Механическое заведение Леппа и Вальмана было основано в 1850 году в немецкой колонии в Хортице Екатеринославской губернии, и поначалу П. П. Лепп занимался изготовлением и ремонтом часов.
Ученый агроном, инспектор сельского хозяйства при Министерстве государственных имуществ и член ученого комитета его, действительный статский советник В. В. Черняев писал о Леппе:
«Он возымел желание строить машины; материал для них он покупал на вырученные от часов деньги, сбывал машины, опять делал часы, продавал их, на приобретенные деньги строил машины и т. д., пока, наконец, в 1854 г. он не открыл мастерской и не занялся специально постройкой машин. Вследствие добросовестного исполнения, дело настолько укрепилось и развилось, что через 26 лет возникло не заведение, а целый завод, с 200-тысячным оборотом».
Просто и крепко сделанная, жатка выдерживала работу на плохо обработанных неровных полях, научиться ею управлять мог за один день любой крестьянин, а отремонтировать — любой кузнец. Первые лепповские жатки получались довольно тяжелыми, и тянуть их должна была пара волов. Поэтому покупали их в основном в южных губерниях, где было достаточно этой тягловой силы. Но Лепп не останавливался на достигнутом и непрерывно совершенствовал конструкцию жатки, снижая ее вес. И это позволило перейти от воловьей к конной тяге.

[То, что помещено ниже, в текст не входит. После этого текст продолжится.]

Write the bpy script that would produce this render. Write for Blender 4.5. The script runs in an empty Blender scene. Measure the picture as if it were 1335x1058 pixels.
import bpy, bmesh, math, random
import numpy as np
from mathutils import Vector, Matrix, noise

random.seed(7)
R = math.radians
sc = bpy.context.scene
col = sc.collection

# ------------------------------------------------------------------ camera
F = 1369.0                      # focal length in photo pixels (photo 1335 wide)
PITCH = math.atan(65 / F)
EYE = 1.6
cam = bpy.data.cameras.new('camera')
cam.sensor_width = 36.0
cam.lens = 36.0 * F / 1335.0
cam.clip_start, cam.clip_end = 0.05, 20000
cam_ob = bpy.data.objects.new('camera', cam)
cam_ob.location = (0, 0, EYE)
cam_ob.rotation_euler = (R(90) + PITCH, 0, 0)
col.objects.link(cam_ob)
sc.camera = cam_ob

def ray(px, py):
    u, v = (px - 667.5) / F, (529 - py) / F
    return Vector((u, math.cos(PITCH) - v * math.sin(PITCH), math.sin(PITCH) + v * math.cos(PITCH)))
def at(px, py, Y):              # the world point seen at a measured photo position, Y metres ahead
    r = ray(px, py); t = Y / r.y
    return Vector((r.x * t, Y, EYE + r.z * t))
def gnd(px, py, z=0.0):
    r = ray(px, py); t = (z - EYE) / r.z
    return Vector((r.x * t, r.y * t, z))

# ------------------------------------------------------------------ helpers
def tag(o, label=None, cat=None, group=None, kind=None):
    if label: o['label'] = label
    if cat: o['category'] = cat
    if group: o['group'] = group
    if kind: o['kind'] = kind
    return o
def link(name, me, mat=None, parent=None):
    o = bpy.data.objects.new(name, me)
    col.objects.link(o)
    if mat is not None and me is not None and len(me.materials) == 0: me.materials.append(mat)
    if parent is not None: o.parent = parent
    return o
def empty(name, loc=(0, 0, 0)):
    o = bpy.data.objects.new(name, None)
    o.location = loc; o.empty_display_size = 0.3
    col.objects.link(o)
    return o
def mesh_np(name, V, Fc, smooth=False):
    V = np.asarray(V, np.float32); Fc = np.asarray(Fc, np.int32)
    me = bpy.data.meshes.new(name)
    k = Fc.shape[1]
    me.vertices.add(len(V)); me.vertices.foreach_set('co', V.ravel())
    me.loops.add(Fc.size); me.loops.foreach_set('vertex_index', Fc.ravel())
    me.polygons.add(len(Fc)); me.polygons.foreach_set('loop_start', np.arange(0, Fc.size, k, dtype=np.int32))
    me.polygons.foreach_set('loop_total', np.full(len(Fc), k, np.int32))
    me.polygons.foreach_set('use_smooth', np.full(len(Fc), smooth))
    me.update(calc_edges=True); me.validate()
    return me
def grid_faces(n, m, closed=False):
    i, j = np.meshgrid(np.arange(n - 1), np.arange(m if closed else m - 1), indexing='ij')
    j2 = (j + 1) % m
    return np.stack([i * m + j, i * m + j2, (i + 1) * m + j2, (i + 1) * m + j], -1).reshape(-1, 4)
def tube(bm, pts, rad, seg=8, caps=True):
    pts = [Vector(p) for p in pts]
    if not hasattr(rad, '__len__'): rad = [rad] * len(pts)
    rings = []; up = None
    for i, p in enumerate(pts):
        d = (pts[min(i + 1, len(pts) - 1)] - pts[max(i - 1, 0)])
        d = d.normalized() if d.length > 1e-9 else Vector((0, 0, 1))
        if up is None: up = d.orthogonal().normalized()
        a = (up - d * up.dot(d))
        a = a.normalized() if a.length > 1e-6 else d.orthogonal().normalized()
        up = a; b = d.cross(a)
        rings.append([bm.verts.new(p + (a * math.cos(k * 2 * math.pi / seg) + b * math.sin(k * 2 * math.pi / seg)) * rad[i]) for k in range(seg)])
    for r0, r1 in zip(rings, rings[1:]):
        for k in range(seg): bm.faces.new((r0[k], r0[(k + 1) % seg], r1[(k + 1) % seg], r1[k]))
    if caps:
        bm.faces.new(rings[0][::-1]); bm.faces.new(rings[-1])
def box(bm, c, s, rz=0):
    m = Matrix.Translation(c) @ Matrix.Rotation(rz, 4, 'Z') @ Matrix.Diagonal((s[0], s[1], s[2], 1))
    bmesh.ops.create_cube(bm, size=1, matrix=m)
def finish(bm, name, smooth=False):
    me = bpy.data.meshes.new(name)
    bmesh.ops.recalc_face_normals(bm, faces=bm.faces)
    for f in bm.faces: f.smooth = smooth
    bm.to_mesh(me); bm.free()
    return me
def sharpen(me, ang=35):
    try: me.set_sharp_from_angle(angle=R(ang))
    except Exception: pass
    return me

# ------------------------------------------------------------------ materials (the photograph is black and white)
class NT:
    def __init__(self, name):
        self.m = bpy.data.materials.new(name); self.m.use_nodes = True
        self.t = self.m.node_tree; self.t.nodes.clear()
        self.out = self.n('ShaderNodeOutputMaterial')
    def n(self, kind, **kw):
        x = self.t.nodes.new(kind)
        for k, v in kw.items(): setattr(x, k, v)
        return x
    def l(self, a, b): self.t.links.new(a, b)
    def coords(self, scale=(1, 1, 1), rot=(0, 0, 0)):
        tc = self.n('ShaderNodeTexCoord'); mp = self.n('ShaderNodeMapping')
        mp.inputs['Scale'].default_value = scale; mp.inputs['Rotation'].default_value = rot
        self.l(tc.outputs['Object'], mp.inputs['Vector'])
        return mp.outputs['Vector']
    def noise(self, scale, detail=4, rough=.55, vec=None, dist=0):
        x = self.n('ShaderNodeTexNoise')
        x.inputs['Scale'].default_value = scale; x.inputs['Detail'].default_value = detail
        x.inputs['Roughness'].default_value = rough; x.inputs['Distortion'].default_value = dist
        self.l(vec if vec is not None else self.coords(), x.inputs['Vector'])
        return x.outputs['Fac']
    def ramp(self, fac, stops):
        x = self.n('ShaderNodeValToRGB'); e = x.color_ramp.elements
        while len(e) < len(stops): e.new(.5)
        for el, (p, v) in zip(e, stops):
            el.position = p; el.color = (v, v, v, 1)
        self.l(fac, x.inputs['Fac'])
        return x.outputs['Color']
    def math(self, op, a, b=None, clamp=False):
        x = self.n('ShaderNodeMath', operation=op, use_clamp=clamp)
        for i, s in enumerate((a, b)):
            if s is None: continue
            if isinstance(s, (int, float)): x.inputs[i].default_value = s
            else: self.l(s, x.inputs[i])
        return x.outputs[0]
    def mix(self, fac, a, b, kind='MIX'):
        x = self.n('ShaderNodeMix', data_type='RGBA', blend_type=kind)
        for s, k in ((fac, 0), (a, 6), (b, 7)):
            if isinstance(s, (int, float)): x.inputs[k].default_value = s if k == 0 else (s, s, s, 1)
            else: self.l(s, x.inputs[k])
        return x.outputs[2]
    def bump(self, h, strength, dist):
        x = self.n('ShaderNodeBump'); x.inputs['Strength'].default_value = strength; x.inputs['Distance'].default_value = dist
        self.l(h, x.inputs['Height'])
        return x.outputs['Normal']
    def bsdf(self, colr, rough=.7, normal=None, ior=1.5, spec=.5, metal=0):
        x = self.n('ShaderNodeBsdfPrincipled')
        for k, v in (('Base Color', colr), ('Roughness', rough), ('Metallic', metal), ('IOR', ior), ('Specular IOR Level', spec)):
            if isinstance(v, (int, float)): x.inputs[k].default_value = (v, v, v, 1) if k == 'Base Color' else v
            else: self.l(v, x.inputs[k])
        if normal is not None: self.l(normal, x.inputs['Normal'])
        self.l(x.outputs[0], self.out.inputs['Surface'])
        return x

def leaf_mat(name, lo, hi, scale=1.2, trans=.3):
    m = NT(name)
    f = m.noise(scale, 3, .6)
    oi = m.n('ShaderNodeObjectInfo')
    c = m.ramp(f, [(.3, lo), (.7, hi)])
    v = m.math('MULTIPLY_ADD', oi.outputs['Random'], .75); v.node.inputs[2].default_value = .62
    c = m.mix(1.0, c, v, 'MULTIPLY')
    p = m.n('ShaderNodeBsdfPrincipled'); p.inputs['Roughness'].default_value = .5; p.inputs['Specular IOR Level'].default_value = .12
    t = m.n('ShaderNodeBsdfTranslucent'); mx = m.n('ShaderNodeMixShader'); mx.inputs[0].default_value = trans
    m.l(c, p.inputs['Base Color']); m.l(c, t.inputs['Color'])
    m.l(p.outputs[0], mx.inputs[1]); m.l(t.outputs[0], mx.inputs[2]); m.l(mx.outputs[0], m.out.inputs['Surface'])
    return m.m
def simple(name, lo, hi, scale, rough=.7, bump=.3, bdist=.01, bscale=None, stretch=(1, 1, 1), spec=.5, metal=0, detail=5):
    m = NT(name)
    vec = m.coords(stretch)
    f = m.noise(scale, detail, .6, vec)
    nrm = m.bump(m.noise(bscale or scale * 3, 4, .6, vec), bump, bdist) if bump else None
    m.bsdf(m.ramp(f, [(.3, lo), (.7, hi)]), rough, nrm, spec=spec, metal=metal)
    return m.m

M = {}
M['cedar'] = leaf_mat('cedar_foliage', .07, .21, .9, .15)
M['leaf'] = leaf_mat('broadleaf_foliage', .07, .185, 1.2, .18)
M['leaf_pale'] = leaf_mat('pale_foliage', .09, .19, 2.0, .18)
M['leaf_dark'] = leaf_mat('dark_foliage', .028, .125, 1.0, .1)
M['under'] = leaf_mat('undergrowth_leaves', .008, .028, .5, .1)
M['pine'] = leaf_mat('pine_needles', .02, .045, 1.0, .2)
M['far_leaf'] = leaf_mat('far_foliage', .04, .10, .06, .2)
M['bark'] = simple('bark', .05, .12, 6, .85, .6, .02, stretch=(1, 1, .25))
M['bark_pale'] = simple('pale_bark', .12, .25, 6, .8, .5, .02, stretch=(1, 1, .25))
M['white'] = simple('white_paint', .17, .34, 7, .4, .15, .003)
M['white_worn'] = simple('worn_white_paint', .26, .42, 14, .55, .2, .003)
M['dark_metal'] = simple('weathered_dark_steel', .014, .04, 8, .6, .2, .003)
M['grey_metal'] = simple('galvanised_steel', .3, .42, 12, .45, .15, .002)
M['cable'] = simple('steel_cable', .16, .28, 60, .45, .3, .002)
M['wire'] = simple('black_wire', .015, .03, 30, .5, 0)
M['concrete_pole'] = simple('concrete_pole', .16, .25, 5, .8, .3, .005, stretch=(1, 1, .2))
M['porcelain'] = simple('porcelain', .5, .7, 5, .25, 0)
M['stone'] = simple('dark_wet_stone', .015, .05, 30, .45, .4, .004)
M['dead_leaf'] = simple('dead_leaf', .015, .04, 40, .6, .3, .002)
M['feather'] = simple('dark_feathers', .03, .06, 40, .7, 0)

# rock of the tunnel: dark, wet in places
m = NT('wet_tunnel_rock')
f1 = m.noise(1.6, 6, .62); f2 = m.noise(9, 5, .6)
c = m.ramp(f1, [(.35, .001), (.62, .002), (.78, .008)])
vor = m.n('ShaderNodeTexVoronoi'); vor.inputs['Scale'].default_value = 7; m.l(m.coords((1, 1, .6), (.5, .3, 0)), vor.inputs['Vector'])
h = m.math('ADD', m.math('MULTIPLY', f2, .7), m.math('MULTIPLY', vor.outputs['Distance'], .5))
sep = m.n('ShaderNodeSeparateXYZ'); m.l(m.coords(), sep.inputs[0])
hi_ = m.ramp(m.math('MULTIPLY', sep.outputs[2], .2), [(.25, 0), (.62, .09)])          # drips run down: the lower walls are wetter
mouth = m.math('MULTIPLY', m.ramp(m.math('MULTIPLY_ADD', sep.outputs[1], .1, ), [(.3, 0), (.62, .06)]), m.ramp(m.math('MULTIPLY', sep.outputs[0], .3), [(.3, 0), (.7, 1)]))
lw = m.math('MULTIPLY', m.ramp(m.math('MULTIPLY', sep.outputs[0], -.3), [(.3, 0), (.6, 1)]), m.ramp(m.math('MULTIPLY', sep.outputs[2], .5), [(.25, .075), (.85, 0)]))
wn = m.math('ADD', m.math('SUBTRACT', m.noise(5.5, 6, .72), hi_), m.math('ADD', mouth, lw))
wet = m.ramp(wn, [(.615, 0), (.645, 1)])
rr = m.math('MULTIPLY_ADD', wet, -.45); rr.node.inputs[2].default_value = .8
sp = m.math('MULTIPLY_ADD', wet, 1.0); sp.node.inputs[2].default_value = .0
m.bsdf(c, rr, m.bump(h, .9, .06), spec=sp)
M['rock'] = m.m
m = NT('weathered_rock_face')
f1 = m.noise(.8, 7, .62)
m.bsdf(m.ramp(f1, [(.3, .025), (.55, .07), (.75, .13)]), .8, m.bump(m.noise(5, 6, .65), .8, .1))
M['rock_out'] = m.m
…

Единственным недостатком, сохранявшимся во всех моделях и вариантах лепповской жатки, было то, что сбрасывался скошенный хлеб с платформы вручную, для чего требовался очень сильный мужчина.
При этом изобретатель так и не оформил авторские права на свою жатку.
«Лепп,— писал А. А. Ярошко,— не брал привилегии на свое изобретение, говоря, что это все равно ни к чему не поведет, раз дело пойдет, то новые заводчики всегда сумеют сделать кое-какие незначительные изменения и обойти его право. Предположение его сбылось: огромное, росшее в геометрической прогрессии, требование на лобогрейки, вызвало в жизни множество новых заводов, и возникшая конкуренция заставила прежде всего сбавить цену до 160 руб. и, остановившись на основном типе, стараться всеми способами перещеголять друг друга различными усовершенствованиями и улучшениями».
Землевладельцы, начавшие использовать лобогрейки в своих хозяйствах, подсчитали, что уборка десятины этой машиной обходится в 6 руб., тогда как косцу нужно платить 15 руб. за десятину, да еще переживать, не сманит ли его сосед на свое поле. Жатка Леппа выдерживала 5 лет напряженной работы, полностью окупая себя.
К началу 1890-х годов спрос на лобогрейки в южных губерниях России стал огромным. Более 20 чугунно-литейных заводов в течение целого года занимались производством лепповских жаток, выпуская около 10 тыс. машин, и все равно их не хватало. Ловкие люди наладили бизнес: скупали в экономиях старые жатки и, подкрасив эти заезженные машины, сбывали их по приличной цене.
С середины 1890-х годов лобогрейки появились в Полтавской, Харьковской, Курской, Самарской губерниях и на Кавказе. Но нигде они не вошли во всеобщее употребление так, как в Таврической губернии.
«Здесь лепповская жатка,— писал Ярошко в 1894 году,— сделалась обязательною принадлежностью каждого хозяйства, начиная с самого крупного лэндлордского и кончая самым небольшим крестьянским. Увидеть где-нибудь (горную часть Крыма мы выключаем) хлеб, убираемый косою,— величайшая редкость. С помощью машины крестьянин со своею семьей легко собирает сорок-пятьдесят, а то и сто десятин посева».
«Средние урожаи всех главнейших зерновых хлебов в России почти не изменились в истекающем столетии сравнительно с прошлым и далеко ниже западноевропейских»
Фото: Семен Фридлянд / Фотоархив журнала «Огонёк»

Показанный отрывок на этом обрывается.